Likewise, the French and the British. Libya’s special forces are trained by Britain’s SAS. Four years ago, President Sarkozy hosted a state visit for Colonel Qaddafi, his personal security detail of 30 virgins, his favorite camel, and a 400-strong entourage that helped pitch his tent in the heart of Paris. Given that London and Paris have the third – and fourth-biggest military budgets on the planet and that between them they know everything about Qaddafi’s elite troops, sleeping arrangements, guard-babes, and dromedaries, why couldn’t they take him out? But no: They too decided to volunteer the U.S. military.

But, as I said, it’s easy to mock the smartest, most articulate man ever to occupy the Oval Office. Instead, in a non-partisan spirit, let us consider why it is that the United States no longer wins wars. Okay, it doesn’t exactly lose (most of) them, but nor does it have much to show for a now 60-year-old pattern of inconclusive outcomes. American forces have been fighting and dying in Afghanistan for a decade: Doesn’t that seem like a long time for a non-colonial power to be spending hacking its way through the worthless terrain of a Third World dump? If the object is to kill terrorists, might there not be some slicker way of doing it? And, if the object is something else entirely, mightn’t it be nice to know what it is? 

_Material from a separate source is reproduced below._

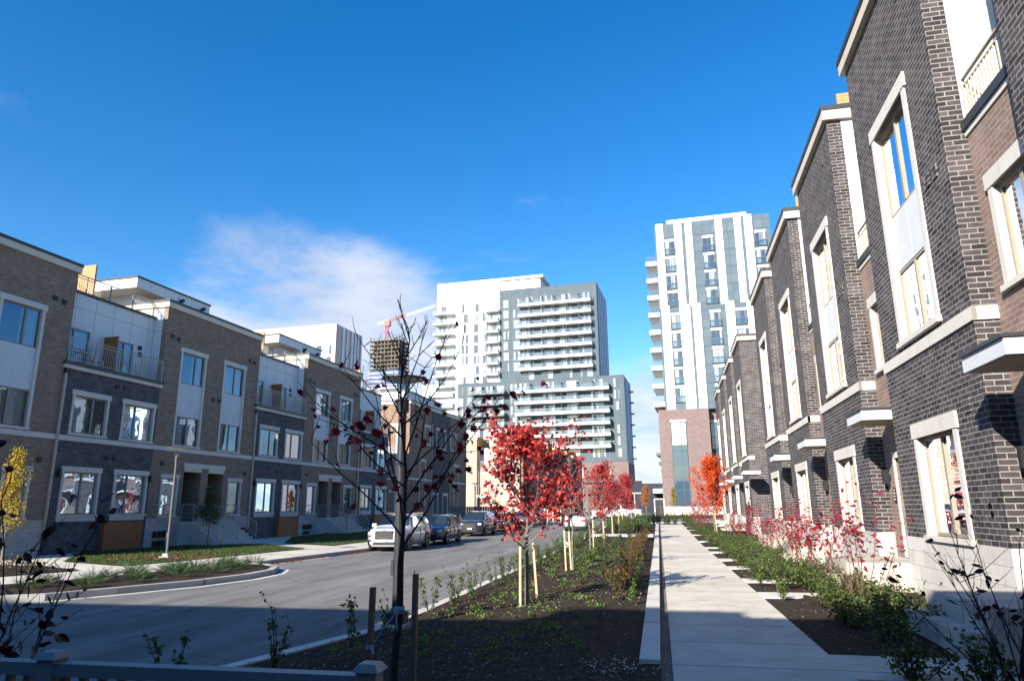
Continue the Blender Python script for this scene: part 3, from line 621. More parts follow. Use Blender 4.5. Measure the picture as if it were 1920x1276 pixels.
def left_dark(p, y0, flip=False):
    """slate block with balcony recess above, 5.95 wide"""
    W_ = 5.95; q = lambda v: y0 + v
    wins = ((.72, 2.62), (3.72, 5.68))
    holes = [(q(a_), q(b_), 1.72, 3.64) for a_, b_ in wins] + [(q(a_), q(b_), 5.42, 7.18) for a_, b_ in wins]
    mb = MB(); FL.wall(mb, q(0), q(W_), -.4, 8.35, holes, .16); mb.build('brick_wall', X['brickLdark'], p)
    mb = MB(); FL.box(mb, q(0), q(W_), -.02, .035, 5.05, 5.28); mb.build('stone_band', X['stone'], p)
    for k, (a_, b_) in enumerate(wins):
        hwin(FL, p, q(a_), q(b_), 1.72, 3.64, .55 if k == 0 else .4, fm='frameL', curtain=(0, 4)[k], surround=1, sill=2, lint=.25)
        hwin(FL, p, q(a_), q(b_), 5.42, 7.18, .6 if k == 0 else .4, fm='frameL', curtain=(3, 0)[k], surround=1, lint=.25)
    mb = MB(); FL.box(mb, q(0) - .12, q(W_) + .08, -.3, .12, 8.35, 8.52); mb.build('balcony_trim', X['stone'], p)
    mb = MB(); FL.box(mb, q(0) - .16, q(W_) + .1, -.9, .16, 8.522, 8.68); mb.build('balcony_slab', X['cap'], p)
    railing(FL, p, q(.05), q(W_ - .05), .06, 8.68, 9.82, 'railL', 4)
    # set-back white wall with two sliding doors
    S = -.85; F2 = FR((S, 0, 0), (0, 1, 0), (1, 0, 0))
    dh = [(q(.05), q(1.9), 8.68, 10.55), (q(3.5), q(4.7), 8.68, 10.55)]
    mb = MB(); F2.wall(mb, q(0), q(W_), 8.68, 12.3, dh, .12); mb.build('panel_wall', X['panel'], p)
    for k, h in enumerate(dh): hwin(F2, p, *h, split=.5, depth=.1, fm='frameL', curtain=2 if k == 0 else 4, name='balcony_door', sill=False)
    mb = MB(); mb.box(S + .02, .0, q(2.75), q(2.83), 8.7, 10.5); mb.build('privacy_screen', X['wooddark'], p)
    vents(F2, p, [(q(5.1), 10.45), (q(5.15), 10.1)])
    mb = MB(); mb.box(S - .35, S + .1, q(0), q(W_), 12.302, 12.42); mb.build('flashing', X['cap'], p)
    mb = MB(); mb.quad((S, q(0), 12.28), (-DEEP, q(0), 12.28), (-DEEP, q(W_), 12.28), (S, q(W_), 12.28)); mb.quad((-DEEP, q(0), -.3), (-DEEP, q(W_), -.3), (-DEEP, q(W_), 12.28), (-DEEP, q(0), 12.28)); mb.build('roof', X['roof'], p)
    railing(FR((S - .2, 0, 0), (0, 1, 0), (1, 0, 0)), p, q(0), q(W_), 0, 12.42, 13.3, 'railL', 4, name='terrace_railing')
    mb = MB(); mb.box(-7.0, S - .35, q(2.0), q(2.1), 12.3, 14.2); mb.build('roof_screen', X['wood'], p)
    vents(FL, p, [(q(u), z) for u, z in ((3.1, 7.95), (3.6, 7.95), (3.0, 4.4), (3.45, 4.4))], s=.1)
    wall_light(FL, p, q(.35), 3.55); wall_light(FL, p, q(5.85), 3.5)
    downpipe(FL, p, q(.02), .8, 8.1)
    mb = MB(); FL.box(mb, q(3.1), q(5.5), .002, .28, -.3, 1.34); mb.build('cedar_enclosure', X['wooddark'], p)
def penthouse(p, y0, y1):
    S = -3.3
    mb = MB(); mb.box(-9.5, S - .9, y0 + 1.3, y1, 12.98, 15.0); mb.box(-9.5, S, y0, y1, 14.72, 15.32); mb.box(-9.5, S - .001, y0 + 3.2, y1, 12.98, 14.719)
    o = mb.build('penthouse', X['panel'], p); mb = MB(); mb.box(-9.6, S + .06, y0 - .06, y1 + .06, 15.322, 15.42); mb.build('flashing', X['cap'], o)
    mb = MB(); mb.box(-9.4, S - .02, y0 + .02, y0 + 3.15, 14.70, 14.718); mb.build('overhang_soffit', X['soffit'], o)
    for u in (y0 + 3.6, y0 + 5.6):
        mb = MB(); mb.tube([(S + .06, u, 13.0), (S + .06, u, 14.6)], .05, 8); mb.tube([(S + .06, u, 14.6), (S + .06, u, 14.85), (S + .28, u, 14.9)], .12, 8); mb.build('chimney_pipe', X['black'], o)
    mb = MB(); mb.box(-6, S + .9, y1 + .35, y1 + .43, 12.98, 14.3); mb.build('roof_screen', X['wood'], p)
# house 0: taupe block cut by the left edge of the picture
h0 = left_thing(19.4, 'taupe brick townhouse nearest on the left, cut off by the left picture edge')
left_brick(h0, 0, 5.83, entry=False, near_wall=True, c0=-2.82)
penthouse(h0, -6.0, .62)
# houses 1 and 2: slate part with balcony plus taupe part with the twin entrance
h1 = left_thing(25.25, 'townhouse with slate brick balcony bay beside the yellow tree and lamp on the lawn')
left_dark(h1, 0); left_brick(h1, 5.97, 14.6, c0=5.97); penthouse(h1, 6.9, 13.3)
h2 = dup(h1, loc=at(LA, LOFF, 39.85), label='second slate and taupe townhouse, behind the bare foreground tree')
h3 = left_thing(54.45, 'slate brick end of the left row, just before the russet corner house')
left_dark(h3, 0)
mb = MB(); mb.quad((0, 5.95, -.3), (-10, 5.95, -.3), (-10, 5.95, 12.28), (-.85, 5.95, 12.28), (-.85, 5.95, 8.6), (0, 5.95, 8.6)); mb.build('end_wall', X['brickLdark'], h3)

# ---------------------------------------------------------------- right row (charcoal bays in the sun)
RA, ROFF = 1.037, 5.1
FRt = FR((0, 0, 0), (0, 1, 0), (-1, 0, 0))
RS = .38                                            # recess depth
def right_unit(p, end=False):
    # bay y 0..5
    gw = (1.52, 3.5, 1.25, 3.2); tw = (1.5, 3.52, 5.28, 10.1)
    mb = MB(); FRt.wall(mb, 0, 5, 1.18, 12.85, [gw, tw], .2)
    if end: mb.quad((0, 0, -.4), (DEEP, 0, -.4), (DEEP, 0, 12.85), (0, 0, 12.85))
    else:
        mb.quad((0, 0, 1.18), (RS, 0, 1.18), (RS, 0, 12.85), (0, 0, 12.85))
    mb.quad((0, 5, 1.18), (RS, 5, 1.18), (RS, 5, 12.85), (0, 5, 12.85))
    mb.build('bay_wall', X['brickR'], p)
    mb = MB(); mb.box(-.03, 5.1 if False else RS, -.03, 5.03, -.4, 1.18); mb.box(-.05, RS, -.05, 5.05, 1.02, 1.181) if False else None
    mb.build('foundation', X['block'], p)
    mb = MB(); FRt.box(mb, -.04, 5.04, -.05, .04, 4.84, 5.07); mb.box(-.039, RS - .003, -.04, -.002, 4.841, 5.069); mb.box(-.039, RS - .003, 5.002, 5.04, 4.841, 5.069); mb.build('stone_band', X['stone'], p)
    for y in ((5.0,) if end else (0., 5.0)):
        mb = MB(); mb.quad((RS, y, 8.45), (4, y, 8.45), (4, y, 12.85), (RS, y, 12.85)); mb.build('panel_flank', X['panel'], p)
    mb = MB(); mb.quad((0, 0, 12.84), (DEEP, 0, 12.84), (DEEP, 5, 12.84), (0, 5, 12.84)); mb.quad((DEEP, -2.4, -.3), (DEEP, 5, -.3), (DEEP, 5, 12.84), (DEEP, -2.4, 12.84)); mb.build('roof', X['roof'], p)
    cornice(FRt, p, 0, 5, 4, 12.85, over=.13)
    hwin(FRt, p, *gw, split=.5, depth=.17, gm='glassR', curtain=2, surround=1, lint=.3, jw=.17)
    sur = MB(); a_, b_ = tw[0], tw[1]
    FRt.box(sur, a_ - .24, b_ + .24, -.03, .05, 10.1, 10.4); FRt.box(sur, a_ - .17, a_ + .004, -.11, .035, 5.28, 10.1); FRt.box(sur, b_ - .004, b_ + .17, -.11, .035, 5.28, 10.1); FRt.box(sur, a_ - .22, b_ + .22, -.1, .09, 5.17, 5.28)
    sur.build('window_surround', X['stone'], p)
    pn = MB(); FRt.box(pn, a_, b_, -.17, -.1, 6.86, 8.08); FRt.box(pn, (a_ + b_) / 2 - .006, (a_ + b_) / 2 + .006, -.105, -.096, 6.86, 8.08); pn.build('spandrel_panel', X['panelplain'], p)
    hwin(FRt, p, a_, b_, 8.08, 10.1, .5, depth=.17, gm='glassR', curtain=3, sill=False)
    hwin(FRt, p, a_, b_, 5.28, 6.86, .5, depth=.17, gm='glassR', curtain=2, sill=False)
    for u, z in ((.55, 7.85), (.95, 7.85), (.75, 3.55), (1.0, 12.1)):
        mb = MB(); FRt.box(mb, u - .1, u + .1, 0, .02, z - .15, z + .15); FRt.box(mb, u + .1, u + .115, 0, .028, z - .16, z + .16) ; mb.build('vent', X['brickR'], p)
    if end:
        canopy(p); return
    # recess y -2.4..0
    Fc = FR((RS, 0, 0), (0, 1, 0), (-1, 0, 0))
    dw = (-2.0, -.88, .62, 2.98); rw = (-2.05, -.6, 5.28, 6.95)
    mb = MB(); Fc.wall(mb, -2.4, 0, .2, 8.17, [dw, rw], .16); mb.build('recess_wall', X['brickRbrown'], p)
    hwin(Fc, p, *rw, split=.5, depth=.14, gm='glassR', curtain=3, surround=1, lint=.27, jw=.15)
    mb = MB(); Fc.box(mb, dw[0], dw[1], -.14, -.08, dw[2], 2.6); d = mb.build('door', X['door'], p)
    mb = MB(); Fc.box(mb, dw[1] - .16, dw[1] - .12, -.08, -.02, 1.55, 1.9); mb.build('handle', X['chrome'], d)
    mb = MB(); Fc.box(mb, dw[0] - .12, dw[0], -.1, .04, dw[2], dw[3]); Fc.box(mb, dw[1], dw[1] + .12, -.1, .04, dw[2], dw[3]); Fc.box(mb, dw[0] - .12, dw[1] + .12, -.1, .045, dw[3], dw[3] + .14); mb.build('door_frame', X['stone'], p)
    mb = MB(); Fc.box(mb, dw[0] + .08, dw[1] - .08, -.13, -.07, 2.62, 2.95); mb.build('transom', X['glassR'], p)
    mb = MB(); Fc.box(mb, -.62, -.46, 0, .03, 1.92, 2.27); o = mb.build('number_plaque', X['black'], p)
    mb = MB()
    for k, wd in enumerate((.05, .07, .045, .06)): Fc.box(mb, -.54 - wd, -.54 + wd * .6, .031, .034, 2.2 - k * .075, 2.235 - k * .075)
    mb.build('plaque_lettering', X['white'], o)
    canopy(p)
    mb = MB(); Fc.box(mb, -2.4, 0, -.3, .03, 8.17, 8.28); mb.build('balcony_trim', X['stone'], p)
    mb = MB(); Fc.box(mb, -2.4, 0, -1.6, .07, 8.282, 8.45); mb.build('balcony_slab', X['cap'], p)
    railing(Fc, p, -2.35, -.05, -.06, 8.45, 9.25, 'rail', 1, .12, bar=.016)
    mb = MB(); mb.quad((2.0, -2.4, 8.45), (2.0, 0, 8.45), (2.0, 0, 12.0), (2.0, -2.4, 12.0)); mb.quad((2.0, -2.4, 12), (DEEP, -2.4, 12), (DEEP, 0, 12), (2.0, 0, 12)); mb.build('panel_wall', X['panel'], p)
    hwin(FR((1.99, 0, 0), (0, 1, 0), (-1, 0, 0)), p, -2.0, -.4, 8.46, 10.6, .5, depth=.0, gm='glassR', curtain=2, name='balcony_door', sill=False)
    mb = MB(); mb.box(-1.35, RS, -2.38, -.12, -.4, .6); mb.box(-1.7, -1.35, -2.38, -.12, -.4, .3); mb.build('entrance_steps', X['walk'], p)
    wall_light(Fc, p, -.3, 2.55)
    mb = MB(); mb.box(.45, 3.2, .32, .4, 12.86, 13.9); mb.build('roof_screen', X['wood'], p)
def canopy(p):
    mb = MB(); mb.box(-.65, RS, -2.39, -.98, 3.79, 4.02); c = mb.build('canopy', X['panelplain'], p)
    mb = MB(); mb.box(-.69, RS, -2.42, -.95, 4.022, 4.075); mb.build('flashing', X['cap'], c)
    mb = MB(); mb.box(-.60, RS, -2.34, -1.03, 3.772, 3.789); mb.build('canopy_soffit', X['soffit'], c)
def right_thing(y0, label):
    return thing('townhouse', label, 'townhouse', at(RA, ROFF, y0, 0), -R(RA), 'charcoal brick townhouses on the right')
RL = ['charcoal brick townhouse at the far right edge, only its upper corner in the picture', 'nearest full charcoal brick bay on the right with a tall white-framed stair window', 'second full charcoal brick bay from the right edge', 'third charcoal brick bay, where the red shrubs start to thin', 'last charcoal bay before the gap in the right row']
u0 = right_thing(5.25, RL[0]); right_unit(u0)
for y0, lab in zip((12.65, 20.05, 27.4, 34.75), RL[1:]): dup(u0, loc=at(RA, ROFF, y0), label=lab)
e0 = right_thing(48.6, 'charcoal end house past the gap, showing a broad blank brick end wall'); right_unit(e0, True)
for y0, lab in zip((56.1, 63.7, 71.4), ('charcoal bay just past the broad blank end wall', 'second smallest charcoal bay in the far right row', 'farthest and smallest charcoal bay against the glass tower podium')): dup(u0, loc=at(RA, ROFF, y0), label=lab)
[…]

I use the word “non-colonial” intentionally. I am by temperament and upbringing an old-school imperialist: There are arguments to be made for being on the other side of the world for decades on end if you’re claiming it as sovereign territory and rebuilding it in your image, as the British did in India, Belize, Mauritius, the Solomon Islands, you name it. Likewise, there are arguments to be made for saying sorry, we’re a constitutional republic, we don’t do empire. But there’s not a lot to be said for forswearing imperialism and even modest cultural assertiveness, and still spending ten years getting shot up in Afghanistan helping to create, bankroll, and protect a so-called justice system that puts a man on death row for converting to Christianity.

Libya, in that sense, is a classic post-nationalist, post-modern military intervention: As in Kosovo, we’re do-gooders in a land with no good guys. But, unlike Kosovo, not only is there no strategic national interest in what we’re doing, the intended result is likely to be explicitly at odds with U.S. interests. A quarter-century back, Qaddafi was blowing American airliners out of the sky and murdering British policewomen: That was the time to drop a bomb on him. But we didn’t. Everyone from the government of Scotland (releasing the “terminally ill” Lockerbie bomber, now miraculously restored to health) to Mariah Carey and Beyoncé (with their million-dollar-a-gig Qaddafi party nights) did deals with the Colonel.

Now suddenly he’s got to go — in favor of “freedom-loving” “democrats” from Benghazi. That would be in eastern Libya — which, according to West Point’s Counter Terrorism Center, has sent per capita the highest number of foreign jihadists to Iraq. Perhaps now that so many Libyan jihadists are in Iraq, the Libyans left in Libya are all Swedes in waiting. But perhaps not. If we lack, as we do in Afghanistan, the cultural confidence to wean those we liberate from their less attractive pathologies, we might at least think twice before actively facilitating them.